Would you transcribe all of the data exactly, down to the last character?

§

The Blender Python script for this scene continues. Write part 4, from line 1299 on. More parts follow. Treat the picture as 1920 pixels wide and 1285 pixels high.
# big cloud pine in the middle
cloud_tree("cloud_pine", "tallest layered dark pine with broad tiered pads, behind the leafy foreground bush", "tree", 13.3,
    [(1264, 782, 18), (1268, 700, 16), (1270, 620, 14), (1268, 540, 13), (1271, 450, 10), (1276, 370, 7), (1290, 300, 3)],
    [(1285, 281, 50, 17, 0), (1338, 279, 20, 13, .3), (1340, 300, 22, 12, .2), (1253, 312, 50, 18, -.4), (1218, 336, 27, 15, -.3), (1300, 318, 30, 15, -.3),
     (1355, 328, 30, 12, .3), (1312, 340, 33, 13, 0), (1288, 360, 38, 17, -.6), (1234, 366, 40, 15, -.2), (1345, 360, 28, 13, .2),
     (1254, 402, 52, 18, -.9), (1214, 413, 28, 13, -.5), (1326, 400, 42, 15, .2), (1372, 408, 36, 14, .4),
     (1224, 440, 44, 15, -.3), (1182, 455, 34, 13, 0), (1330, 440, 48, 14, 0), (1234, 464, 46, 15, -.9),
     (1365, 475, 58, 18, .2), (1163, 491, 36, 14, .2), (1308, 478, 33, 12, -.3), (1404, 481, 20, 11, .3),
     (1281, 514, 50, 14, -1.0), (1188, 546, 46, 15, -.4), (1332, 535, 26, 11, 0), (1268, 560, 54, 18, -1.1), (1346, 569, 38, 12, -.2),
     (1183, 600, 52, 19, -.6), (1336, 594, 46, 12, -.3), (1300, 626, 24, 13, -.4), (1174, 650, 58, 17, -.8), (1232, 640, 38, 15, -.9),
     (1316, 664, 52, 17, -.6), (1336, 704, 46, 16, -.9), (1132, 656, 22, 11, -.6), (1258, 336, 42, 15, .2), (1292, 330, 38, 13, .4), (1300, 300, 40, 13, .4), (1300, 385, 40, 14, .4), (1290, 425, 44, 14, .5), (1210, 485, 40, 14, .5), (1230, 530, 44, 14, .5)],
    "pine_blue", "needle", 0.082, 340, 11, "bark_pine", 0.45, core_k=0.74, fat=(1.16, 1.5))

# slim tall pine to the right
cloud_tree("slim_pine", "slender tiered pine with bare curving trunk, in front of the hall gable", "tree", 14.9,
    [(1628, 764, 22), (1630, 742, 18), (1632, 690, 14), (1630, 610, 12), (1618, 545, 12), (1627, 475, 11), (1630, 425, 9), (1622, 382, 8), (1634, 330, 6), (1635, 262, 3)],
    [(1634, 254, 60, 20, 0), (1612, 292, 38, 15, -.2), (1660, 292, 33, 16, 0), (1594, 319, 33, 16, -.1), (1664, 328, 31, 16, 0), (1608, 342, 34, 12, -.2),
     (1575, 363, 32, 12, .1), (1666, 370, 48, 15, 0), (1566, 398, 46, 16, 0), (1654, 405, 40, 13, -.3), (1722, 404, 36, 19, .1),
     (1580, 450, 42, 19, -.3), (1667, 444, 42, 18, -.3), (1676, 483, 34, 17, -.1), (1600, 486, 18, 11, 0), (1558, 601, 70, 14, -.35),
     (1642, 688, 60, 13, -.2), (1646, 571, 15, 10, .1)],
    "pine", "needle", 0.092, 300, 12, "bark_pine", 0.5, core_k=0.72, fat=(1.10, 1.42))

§

→ Solution
The Blender Python script for this scene continues. Write part 4, from line 1299 on. More parts follow. Treat the picture as 1920 pixels wide and 1285 pixels high.
# big cloud pine in the middle
cloud_tree("cloud_pine", "tallest layered dark pine with broad tiered pads, behind the leafy foreground bush", "tree", 13.3,
    [(1264, 782, 18), (1268, 700, 16), (1270, 620, 14), (1268, 540, 13), (1271, 450, 10), (1276, 370, 7), (1290, 300, 3)],
    [(1285, 281, 50, 17, 0), (1338, 279, 20, 13, .3), (1340, 300, 22, 12, .2), (1253, 312, 50, 18, -.4), (1218, 336, 27, 15, -.3), (1300, 318, 30, 15, -.3),
     (1355, 328, 30, 12, .3), (1312, 340, 33, 13, 0), (1288, 360, 38, 17, -.6), (1234, 366, 40, 15, -.2), (1345, 360, 28, 13, .2),
     (1254, 402, 52, 18, -.9), (1214, 413, 28, 13, -.5), (1326, 400, 42, 15, .2), (1372, 408, 36, 14, .4),
     (1224, 440, 44, 15, -.3), (1182, 455, 34, 13, 0), (1330, 440, 48, 14, 0), (1234, 464, 46, 15, -.9),
     (1365, 475, 58, 18, .2), (1163, 491, 36, 14, .2), (1308, 478, 33, 12, -.3), (1404, 481, 20, 11, .3),
     (1281, 514, 50, 14, -1.0), (1188, 546, 46, 15, -.4), (1332, 535, 26, 11, 0), (1268, 560, 54, 18, -1.1), (1346, 569, 38, 12, -.2),
     (1183, 600, 52, 19, -.6), (1336, 594, 46, 12, -.3), (1300, 626, 24, 13, -.4), (1174, 650, 58, 17, -.8), (1232, 640, 38, 15, -.9),
     (1316, 664, 52, 17, -.6), (1336, 704, 46, 16, -.9), (1132, 656, 22, 11, -.6), (1258, 336, 42, 15, .2), (1292, 330, 38, 13, .4), (1300, 300, 40, 13, .4), (1300, 385, 40, 14, .4), (1290, 425, 44, 14, .5), (1210, 485, 40, 14, .5), (1230, 530, 44, 14, .5)],
    "pine_blue", "needle", 0.082, 340, 11, "bark_pine", 0.45, core_k=0.74, fat=(1.16, 1.5))

# slim tall pine to the right
cloud_tree("slim_pine", "slender tiered pine with bare curving trunk, in front of the hall gable", "tree", 14.9,
    [(1628, 764, 22), (1630, 742, 18), (1632, 690, 14), (1630, 610, 12), (1618, 545, 12), (1627, 475, 11), (1630, 425, 9), (1622, 382, 8), (1634, 330, 6), (1635, 262, 3)],
    [(1634, 254, 60, 20, 0), (1612, 292, 38, 15, -.2), (1660, 292, 33, 16, 0), (1594, 319, 33, 16, -.1), (1664, 328, 31, 16, 0), (1608, 342, 34, 12, -.2),
     (1575, 363, 32, 12, .1), (1666, 370, 48, 15, 0), (1566, 398, 46, 16, 0), (1654, 405, 40, 13, -.3), (1722, 404, 36, 19, .1),
     (1580, 450, 42, 19, -.3), (1667, 444, 42, 18, -.3), (1676, 483, 34, 17, -.1), (1600, 486, 18, 11, 0), (1558, 601, 70, 14, -.35),
     (1642, 688, 60, 13, -.2), (1646, 571, 15, 10, .1)],
    "pine", "needle", 0.092, 300, 12, "bark_pine", 0.5, core_k=0.72, fat=(1.10, 1.42))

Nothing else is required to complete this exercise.